No caso de Lavínia, o relacionamento extraconjugal era apenas com Cauby. O envolvimento emocional entre eles era forte, e o romance alternava períodos de intensa intimidade com acessos de arrependimento. E é nesse ponto que ela se assemelha à Lexi, do episódio Me aceita como eu sou, quem quer que eu seja, de Modern Love.
Lexi é uma mulher jovem e linda, de personalidade vibrante. Ela conhece um rapaz em uma loja de conveniência, eles tomam café e começam um flerte. Conversa vai conversa vem eles marcam um jantar na casa dela. No dia do jantar ela pressente a chegada de mais uma fase depressiva e põe tudo a perder.
Lexi tem transtorno de bipolaridade e nas fases depressivas mal levanta da cama. Por isso já perdeu empregos, amigos, namorados. O sofrimento dela quando vê que o estopim para uma nova crise aconteceu é angustiante. Ao contrário das outra personagens, essa é solteira, trabalha em uma agência de publicidade e quanto está psicologicamente bem é muito criativa e bem sucedida, com uma personalidade solar. Durante o episódio vamos entendendo melhor os efeitos dessa condição psíquica na vida dela e algumas das dimensões alcançadas pelas perdas que as fases depressivas causam. É um efeito dominó que a empurra cada vez mais para o fundo do poço.

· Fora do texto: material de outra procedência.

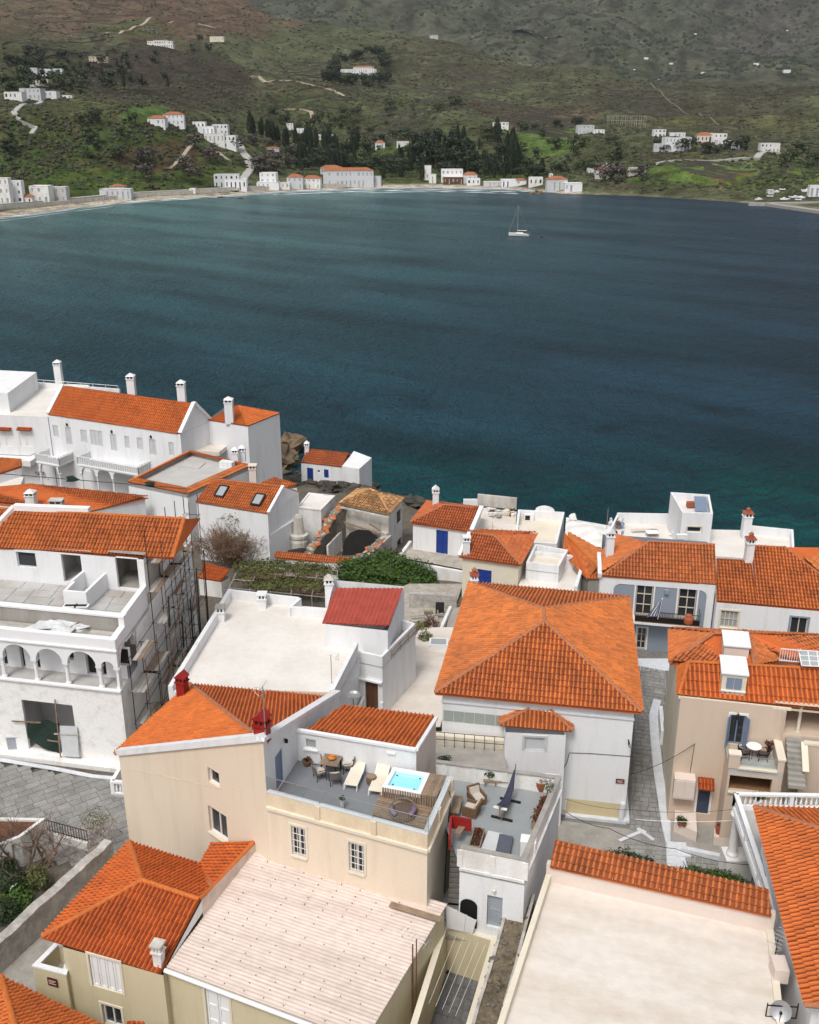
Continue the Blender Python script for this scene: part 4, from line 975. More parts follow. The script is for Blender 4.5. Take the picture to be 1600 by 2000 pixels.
q = MB(); q.bar(kc,kn,.24,.3); q.bar(kc,ks,.24,.3); q.obj('beam','whitenew',bk)
def balustrade(root,a,b,h=.85,sp=.24,post=2.2,rail='whitenew'):
    a = Vector(a); b = Vector(b); d = b-a; L = d.length; up = Vector((0,0,1))
    q = MB(); q.bar(a+up*(h-.06),b+up*(h-.06),.24,.12); q.obj('rail',rail,root); MB().bar(a+up*.06,b+up*.06,.2,.12).obj('plinth',rail,root)
    npost = max(1,int(L/post)); rad = [(.05,.12),(.045,.18),(.085,.3),(.06,.45),(.04,.55),(.06,h-.12)]
    for k in range(npost+1): p = a.lerp(b,k/npost); w_ = .214+.012*((k*7+int(L*100)) % 5)/5; MB().bar(p,p+up*(h-.02-w_*.05),w_).obj('post',rail,root)
    for k in range(npost):
        n_ = max(1,int(L/npost/sp)-1)
        for i in range(n_): p = a.lerp(b,(k+(i+1)/(n_+1))/npost); MB().lathe(p,rad,8,cap=False).obj('baluster',rail,root,smooth=True)
balustrade(bk,kc+Vector((0,0,.15)),kn+Vector((0,0,.15)),.9,.26,2.4); balustrade(bk,kc+Vector((0,0,.15)),ks+Vector((0,0,.15)),.9,.26,2.4)

# ---- corner of a tiled roof at the bottom left edge
lz = 14.6
l0,l1,l2,l3 = at(-90,1880,lz),at(5,1905,lz+1.3),at(215,2010,lz),at(40,2060,lz+1.3)
lh = House('house','house in the bottom left corner showing only its orange hip roof',ccw([at(-60,1900,lz),at(190,2010,lz),at(150,2130,lz),at(-120,2060,lz)]),11.3,lz-.1,'sand')
lh.build(); a0 = at(2,1908,lz+.9); a1 = at(45,2060,lz+1.9)
lr = roof_part(lh,[[a0,a1,at(330,2120,lz),at(205,2008,lz)],[at(-130,1960,lz-.2),at(-40,2100,lz+.9),a1,a0]],'tile_b',single=120,p=.235,l=.4); ridge(lh.root,lr,a0,a1,'ridge',.14)
l4 = roof_part(lh,[[at(238,2010,14.2),at(290,2020,14.2),at(282,1996,14.4),at(252,1994,14.4)]],'tile_c',single=0,p=.235,l=.4)
# ================================================================ second row
# ---- arcaded building being rebuilt, left
aR = at(253,1494,11.5); aLf = at(-190,1439,11.5); zP = zcol((253,1494),11.5,(261,1251)); zS = zcol((253,1494),11.5,(267,1351)); zCo = zcol((253,1494),11.5,(261,1273)) ; zT = zP+.75
sA,sB = at(281,1208,zT),at(337,1128,zT); dS = (sB-sA); dS.z = 0; dS.normalize()
aRb = aR+dS*17; aLb = aLf+dS*17
print('arcade',aR,'zP',zP,'zS',zS,'zCo',zCo,'dir',dS,'sA',sA,'len',(sB-sA).length,(sA-aR).length)
ab = House('house','white arcaded building under construction with scaffolding and open unglazed rooms',[aLf,aR,aRb,aLb],11.3,zS,'patchy')
ab.room(0,(50,1373,147,1468)); ab.build(skip=(2,3))
AE = (Vector(aR)-Vector(aLf)); AE.z = 0; AL = AE.length; AE.normalize(); AN = Vector((AE.y,-AE.x,0)); SK = dS/dS.dot(-AN); AU = lambda u,z,d=0: Vector((aLf.x,aLf.y,0))+AE*u+SK*d+Vector((0,0,z))
MB().add([AU(0,zS,0),AU(AL,zS,0),AU(AL,zS,4),AU(0,zS,4)],[(0,1,2,3)]).obj('gallery_floor','concfloor',ab.root)
MB().bar(AU(0,zS+.04,-.02),AU(AL+.04,zS+.04,-.02),.3,.1).obj('sill','whitenew',ab.root)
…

Modern Love é a adaptação para o audiovisual de uma coluna que leva o mesmo nome e é publicada semanalmente no The New York Times. As histórias são independentes e ocupam, cada uma, só um episódio.
Apesar do comportamento passível de comparação com essas outras três mulheres da ficção, Lavínia se difere delas pela qualidade do envolvimento tanto com Cauby quanto com Ernani. É interessantíssimo. Vale a leitura para descobrir o que há de Séverine/Solange, o que há de Lexi e o que é só da Lavínia em toda sua complexidade.

Aviões encavalados em Itaituba/PA
Eu Receberia as Piores Notícias dos Seus Lindos Lábios tem adaptação para o cinema e sei que o filme foi rodado em Itaituba, cidade que realmente foi muito impactada pelo garimpo. Já estive por lá e ouvi de alguns moradores casos do ápice da atividade de garimpo, como o do movimento absurdo da pista de pouso que escoava a produção e o do encavalamento de aviões. Dizem que o volume diário de pousos e decolagens era comparável ao do aeroporto JFK em Nova York… Será?
Camila Pitanga faz o papel de Lavínia e Gustavo Machado dá vida a Cauby. É um ótimo filme. Camila Pitanga recebeu o prêmio de melhor atriz no Festival de Cinema do Rio (2011) por este papel e não consigo imaginar outra atriz sendo Lavínia. Recomendo.
Tem perdas em relação ao livro? Tem. Mas a essência está lá. Citando apenas algumas das mudanças: os personagens Careca e Chang não estão no filme. O animal de estimação do Cauby no livro é um tatu, no filme ele é anunciado como um camaleão, porém quando o bicho aparece na tela ele é na verdade uma iguana (só achei interessante, sinceramente essa parte do animalzinho não fez diferença nenhuma). No filme também não há o livro do professor Schianberg, que foi um toque de mestre do Marçal Aquino.
Se quiser optar por apenas um, recomendo muito a leitura do livro.
AQUINO, Marçal. Eu Receberia as Piores Notícias dos Seus Lindos Lábios. São Paulo: Companhia das Letras, 2005.
RODRIGUES, Nelson. A Dama do Lotação. In: A Dama do Lotação e Outros Contos e Crônicas. Rio de Janeiro: Ediouro, 1996.
BRANT, Beto & CIASCA, Renato. Eu Receberia as Piores Notícias dos Seus Lindos Lábios. Brasil, Sony Pictures, 2011.
BUÑUEL, Luis. Belle de Jour. França & Itália: Eastmancolor, 1967.
CARNEY, John. Modern Love. EUA: Amazon Prime Video, 2018-atual.